Wednesday, November 16, 2005

Fine Whines: Crafting Complaints

There is an art to whining. You can get a lot of mileage out of consumer complaints filed with a combination of good cheer and forcefulness.

There is no reason to accept poor service or problem merchandise, including toys that are unpacked from a store dead-on-arrival. Likewise, substandard vacation accommodations (dirty rooms or unfulfilled promises) can also be appealed to resort owners or your credit card company if you are dissatisfied.

An honest complaint (filed without fabrications, embellishments or other unethical breaches) can yield coupons, vouchers or refunds if you have mastered the art of polite complaints.

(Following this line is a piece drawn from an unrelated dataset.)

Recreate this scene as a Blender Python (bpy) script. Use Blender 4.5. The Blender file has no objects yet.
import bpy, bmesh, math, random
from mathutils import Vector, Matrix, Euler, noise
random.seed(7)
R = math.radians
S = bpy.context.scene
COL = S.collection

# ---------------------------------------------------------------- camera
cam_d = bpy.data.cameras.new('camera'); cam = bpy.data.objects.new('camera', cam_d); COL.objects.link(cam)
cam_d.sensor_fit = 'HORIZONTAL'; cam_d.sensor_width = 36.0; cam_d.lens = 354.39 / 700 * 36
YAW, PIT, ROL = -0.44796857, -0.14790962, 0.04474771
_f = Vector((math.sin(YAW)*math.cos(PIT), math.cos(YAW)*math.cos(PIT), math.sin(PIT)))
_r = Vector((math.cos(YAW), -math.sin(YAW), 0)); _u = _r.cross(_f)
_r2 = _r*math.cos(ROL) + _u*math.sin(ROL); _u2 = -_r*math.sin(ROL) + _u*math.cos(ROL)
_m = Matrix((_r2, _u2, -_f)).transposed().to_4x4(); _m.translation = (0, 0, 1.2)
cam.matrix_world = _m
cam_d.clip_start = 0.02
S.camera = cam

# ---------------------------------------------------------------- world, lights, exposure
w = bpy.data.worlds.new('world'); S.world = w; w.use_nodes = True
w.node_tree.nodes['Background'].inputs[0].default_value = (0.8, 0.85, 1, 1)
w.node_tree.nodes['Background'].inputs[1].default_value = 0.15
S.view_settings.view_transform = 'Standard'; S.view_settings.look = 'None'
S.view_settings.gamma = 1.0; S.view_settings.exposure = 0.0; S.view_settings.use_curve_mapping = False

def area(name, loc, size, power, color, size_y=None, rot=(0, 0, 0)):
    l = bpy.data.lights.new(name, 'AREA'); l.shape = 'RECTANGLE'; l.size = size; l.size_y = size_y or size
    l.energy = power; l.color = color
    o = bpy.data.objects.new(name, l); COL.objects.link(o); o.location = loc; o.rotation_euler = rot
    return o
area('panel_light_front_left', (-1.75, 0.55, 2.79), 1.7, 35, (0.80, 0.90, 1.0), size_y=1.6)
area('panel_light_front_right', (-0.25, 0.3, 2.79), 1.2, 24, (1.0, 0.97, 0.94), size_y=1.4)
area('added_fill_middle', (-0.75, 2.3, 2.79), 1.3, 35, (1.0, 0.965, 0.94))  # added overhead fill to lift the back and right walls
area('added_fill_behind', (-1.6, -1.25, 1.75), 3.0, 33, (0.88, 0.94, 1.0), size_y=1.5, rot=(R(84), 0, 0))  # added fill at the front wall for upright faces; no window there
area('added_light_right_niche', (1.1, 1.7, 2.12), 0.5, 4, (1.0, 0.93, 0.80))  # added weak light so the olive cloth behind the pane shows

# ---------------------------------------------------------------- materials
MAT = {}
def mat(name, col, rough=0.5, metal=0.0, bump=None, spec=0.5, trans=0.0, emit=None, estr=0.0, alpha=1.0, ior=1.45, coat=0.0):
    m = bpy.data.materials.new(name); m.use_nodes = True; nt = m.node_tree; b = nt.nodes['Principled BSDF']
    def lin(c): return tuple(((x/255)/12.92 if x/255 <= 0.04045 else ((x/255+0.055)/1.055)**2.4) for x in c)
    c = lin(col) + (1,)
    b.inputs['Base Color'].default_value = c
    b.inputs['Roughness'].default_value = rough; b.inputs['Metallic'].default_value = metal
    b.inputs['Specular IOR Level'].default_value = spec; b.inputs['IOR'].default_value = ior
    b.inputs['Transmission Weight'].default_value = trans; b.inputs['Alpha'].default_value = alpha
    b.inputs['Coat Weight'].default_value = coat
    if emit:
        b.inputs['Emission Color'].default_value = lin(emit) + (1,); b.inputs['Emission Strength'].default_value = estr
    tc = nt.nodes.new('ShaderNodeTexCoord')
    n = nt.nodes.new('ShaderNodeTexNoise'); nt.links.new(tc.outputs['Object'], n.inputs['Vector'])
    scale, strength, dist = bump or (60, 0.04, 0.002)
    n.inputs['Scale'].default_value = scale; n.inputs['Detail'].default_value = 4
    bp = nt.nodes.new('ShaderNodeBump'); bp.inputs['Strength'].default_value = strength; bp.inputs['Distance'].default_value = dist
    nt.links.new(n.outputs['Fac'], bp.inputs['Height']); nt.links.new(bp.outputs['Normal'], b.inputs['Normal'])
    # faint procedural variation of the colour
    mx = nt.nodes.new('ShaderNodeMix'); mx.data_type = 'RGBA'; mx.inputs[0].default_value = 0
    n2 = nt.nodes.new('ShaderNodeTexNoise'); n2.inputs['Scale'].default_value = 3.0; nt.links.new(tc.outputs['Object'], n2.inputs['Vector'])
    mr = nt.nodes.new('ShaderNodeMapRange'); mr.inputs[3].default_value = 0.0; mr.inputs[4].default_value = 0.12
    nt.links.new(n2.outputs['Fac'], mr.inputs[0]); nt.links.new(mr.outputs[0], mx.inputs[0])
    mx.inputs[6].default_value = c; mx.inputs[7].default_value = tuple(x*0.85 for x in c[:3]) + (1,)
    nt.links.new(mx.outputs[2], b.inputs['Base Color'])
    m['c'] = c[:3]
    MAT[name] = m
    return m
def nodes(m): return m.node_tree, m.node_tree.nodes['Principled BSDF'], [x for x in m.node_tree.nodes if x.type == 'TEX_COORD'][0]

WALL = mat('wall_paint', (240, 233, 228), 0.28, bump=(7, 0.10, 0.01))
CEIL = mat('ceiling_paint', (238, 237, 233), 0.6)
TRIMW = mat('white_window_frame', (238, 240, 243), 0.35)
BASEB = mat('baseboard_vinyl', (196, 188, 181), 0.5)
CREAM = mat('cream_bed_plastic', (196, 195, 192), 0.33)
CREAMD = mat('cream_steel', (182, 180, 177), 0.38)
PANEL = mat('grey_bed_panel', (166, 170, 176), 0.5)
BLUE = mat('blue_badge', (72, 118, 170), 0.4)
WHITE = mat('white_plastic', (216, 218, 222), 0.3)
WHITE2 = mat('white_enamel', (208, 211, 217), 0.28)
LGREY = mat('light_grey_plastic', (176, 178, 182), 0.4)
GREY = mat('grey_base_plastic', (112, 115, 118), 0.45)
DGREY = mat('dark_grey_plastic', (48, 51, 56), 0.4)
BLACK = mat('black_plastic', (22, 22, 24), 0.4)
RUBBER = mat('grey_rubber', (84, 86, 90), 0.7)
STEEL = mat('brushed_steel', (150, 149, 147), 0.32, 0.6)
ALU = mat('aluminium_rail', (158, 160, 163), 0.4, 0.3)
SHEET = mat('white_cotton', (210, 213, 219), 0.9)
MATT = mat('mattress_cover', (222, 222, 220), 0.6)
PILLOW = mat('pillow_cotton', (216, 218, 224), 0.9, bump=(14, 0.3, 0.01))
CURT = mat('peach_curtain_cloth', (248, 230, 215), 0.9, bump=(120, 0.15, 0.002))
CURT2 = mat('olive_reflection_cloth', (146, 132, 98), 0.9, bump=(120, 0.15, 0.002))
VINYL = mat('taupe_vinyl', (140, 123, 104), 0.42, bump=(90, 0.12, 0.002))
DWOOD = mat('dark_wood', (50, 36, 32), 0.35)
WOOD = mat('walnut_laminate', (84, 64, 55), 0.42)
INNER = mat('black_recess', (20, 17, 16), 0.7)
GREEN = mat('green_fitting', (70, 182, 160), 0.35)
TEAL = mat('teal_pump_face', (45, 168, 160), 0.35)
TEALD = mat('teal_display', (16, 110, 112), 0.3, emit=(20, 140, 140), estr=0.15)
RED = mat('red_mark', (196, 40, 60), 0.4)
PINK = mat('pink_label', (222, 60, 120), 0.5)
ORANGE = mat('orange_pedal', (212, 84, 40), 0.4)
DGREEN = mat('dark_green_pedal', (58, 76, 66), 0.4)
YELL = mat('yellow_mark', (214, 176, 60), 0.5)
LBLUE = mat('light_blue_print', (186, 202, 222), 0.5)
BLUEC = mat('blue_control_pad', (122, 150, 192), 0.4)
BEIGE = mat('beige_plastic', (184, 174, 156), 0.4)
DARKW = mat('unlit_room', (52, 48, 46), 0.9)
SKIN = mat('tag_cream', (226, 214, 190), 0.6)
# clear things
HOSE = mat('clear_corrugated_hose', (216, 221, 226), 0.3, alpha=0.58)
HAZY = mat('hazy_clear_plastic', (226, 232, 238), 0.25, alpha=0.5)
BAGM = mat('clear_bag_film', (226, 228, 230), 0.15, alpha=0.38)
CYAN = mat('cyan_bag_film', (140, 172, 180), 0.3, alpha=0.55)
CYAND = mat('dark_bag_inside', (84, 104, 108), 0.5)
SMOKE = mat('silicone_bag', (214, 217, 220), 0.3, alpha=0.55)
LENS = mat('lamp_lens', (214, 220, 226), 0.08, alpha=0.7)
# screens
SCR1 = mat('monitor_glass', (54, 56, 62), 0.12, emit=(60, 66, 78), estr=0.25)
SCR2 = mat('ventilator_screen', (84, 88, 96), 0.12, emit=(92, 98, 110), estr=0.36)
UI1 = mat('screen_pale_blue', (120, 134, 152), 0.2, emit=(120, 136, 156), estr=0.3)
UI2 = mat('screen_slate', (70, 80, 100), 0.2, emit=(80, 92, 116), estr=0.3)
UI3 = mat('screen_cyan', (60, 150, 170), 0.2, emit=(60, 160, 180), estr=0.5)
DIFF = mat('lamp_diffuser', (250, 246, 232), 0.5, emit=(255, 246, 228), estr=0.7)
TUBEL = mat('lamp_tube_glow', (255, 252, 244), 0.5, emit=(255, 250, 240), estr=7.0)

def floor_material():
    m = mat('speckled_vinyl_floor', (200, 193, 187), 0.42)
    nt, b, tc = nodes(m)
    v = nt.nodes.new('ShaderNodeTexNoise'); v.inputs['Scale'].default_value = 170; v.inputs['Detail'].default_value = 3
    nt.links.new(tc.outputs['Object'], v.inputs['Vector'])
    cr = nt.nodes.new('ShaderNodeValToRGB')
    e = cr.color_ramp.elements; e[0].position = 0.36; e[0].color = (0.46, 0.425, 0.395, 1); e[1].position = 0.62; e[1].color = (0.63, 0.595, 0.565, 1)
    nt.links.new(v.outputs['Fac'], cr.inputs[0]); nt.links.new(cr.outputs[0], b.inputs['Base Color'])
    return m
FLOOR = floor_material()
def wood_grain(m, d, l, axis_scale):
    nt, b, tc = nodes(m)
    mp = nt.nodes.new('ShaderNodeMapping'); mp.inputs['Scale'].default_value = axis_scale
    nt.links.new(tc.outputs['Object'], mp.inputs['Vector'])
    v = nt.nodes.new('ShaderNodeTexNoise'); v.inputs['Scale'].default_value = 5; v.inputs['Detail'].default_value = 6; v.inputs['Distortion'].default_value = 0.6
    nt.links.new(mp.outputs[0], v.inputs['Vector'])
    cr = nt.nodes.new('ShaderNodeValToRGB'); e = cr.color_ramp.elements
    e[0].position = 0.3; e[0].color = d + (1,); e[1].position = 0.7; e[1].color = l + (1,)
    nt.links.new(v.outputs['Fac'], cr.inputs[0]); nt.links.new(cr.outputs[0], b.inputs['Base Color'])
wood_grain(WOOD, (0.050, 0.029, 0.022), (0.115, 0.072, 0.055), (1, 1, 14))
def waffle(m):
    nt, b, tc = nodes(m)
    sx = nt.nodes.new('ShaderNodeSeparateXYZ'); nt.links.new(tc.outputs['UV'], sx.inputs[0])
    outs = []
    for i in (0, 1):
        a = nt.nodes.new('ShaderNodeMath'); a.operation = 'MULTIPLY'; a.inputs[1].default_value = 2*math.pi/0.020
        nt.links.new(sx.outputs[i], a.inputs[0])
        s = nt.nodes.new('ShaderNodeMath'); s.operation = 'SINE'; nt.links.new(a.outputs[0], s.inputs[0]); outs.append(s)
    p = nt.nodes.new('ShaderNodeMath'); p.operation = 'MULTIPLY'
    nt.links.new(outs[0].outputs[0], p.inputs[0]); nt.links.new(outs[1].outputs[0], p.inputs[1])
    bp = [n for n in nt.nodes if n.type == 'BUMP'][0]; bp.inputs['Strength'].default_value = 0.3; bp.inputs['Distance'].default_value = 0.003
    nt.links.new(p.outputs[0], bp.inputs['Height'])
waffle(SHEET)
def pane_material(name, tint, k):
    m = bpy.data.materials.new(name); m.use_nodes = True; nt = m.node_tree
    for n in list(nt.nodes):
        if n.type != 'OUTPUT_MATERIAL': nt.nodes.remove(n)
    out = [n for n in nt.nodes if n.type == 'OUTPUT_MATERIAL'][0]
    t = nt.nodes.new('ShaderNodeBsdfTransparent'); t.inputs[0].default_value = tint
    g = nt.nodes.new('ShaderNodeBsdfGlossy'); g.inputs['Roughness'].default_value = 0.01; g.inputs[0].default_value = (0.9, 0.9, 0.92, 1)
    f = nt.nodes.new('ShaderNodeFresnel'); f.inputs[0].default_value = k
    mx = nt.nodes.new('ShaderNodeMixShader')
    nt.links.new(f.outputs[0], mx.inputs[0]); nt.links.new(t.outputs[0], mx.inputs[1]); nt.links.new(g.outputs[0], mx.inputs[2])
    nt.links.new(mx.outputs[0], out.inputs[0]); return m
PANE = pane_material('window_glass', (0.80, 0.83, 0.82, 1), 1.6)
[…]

In my household, we go straight to the source when we have a consumer complaint. When dealing with products from a large manufacturer, we locate the 800 number and file our complaint with the appropriate consumers’ relations department. From defective wheels on baby carriages to mislabeled cosmetics, we have found that most manufacturers are quite receptive to our feedback and have shipped — free of charge—parts, coupons and refunds for defective items.

And in some cases, the manufacturer is more receptive to our complaints than even the retailers who directly sold us the goods. That’s because many manufacturers seek to build brand loyalty and consumer confidence. They want your repeat business.

But don’t abuse the process or the call center staff, says one consumer rep for a major toy company, who gave me the inside-story on the complaint business. She estimates that 50 percent of callers are impolite or abusive and that attitude can carry hidden penalties for the consumer. For while her company is generous with its return and refund policy, callers that abuse the system are placed in a “restricted area.”

Of course, every caller is theoretically treated the same, but exceptions can be made for those who abuse the system. The company — one of the largest manufacturers of children’s toys — typically provides vouchers for consumers who have purchased defective toys or those missing parts.

For amounts of $25 or under you do not even have to return the toy, but for refunds of larger amounts, the manufacturer will request a proof of purchase, including the return of some small, obscure part. For example, you may be requested to mail in a battery cover, the consumer rep says.

However, abusive or repeat callers seeking freebies are placed on a special restricted list and may receive fewer benefits. And keep in mind that if you give personal data in order to receive a voucher or a replacement part that information is logged into the system.

“We monitor every call,” she says. “Everything is documented and monitored.”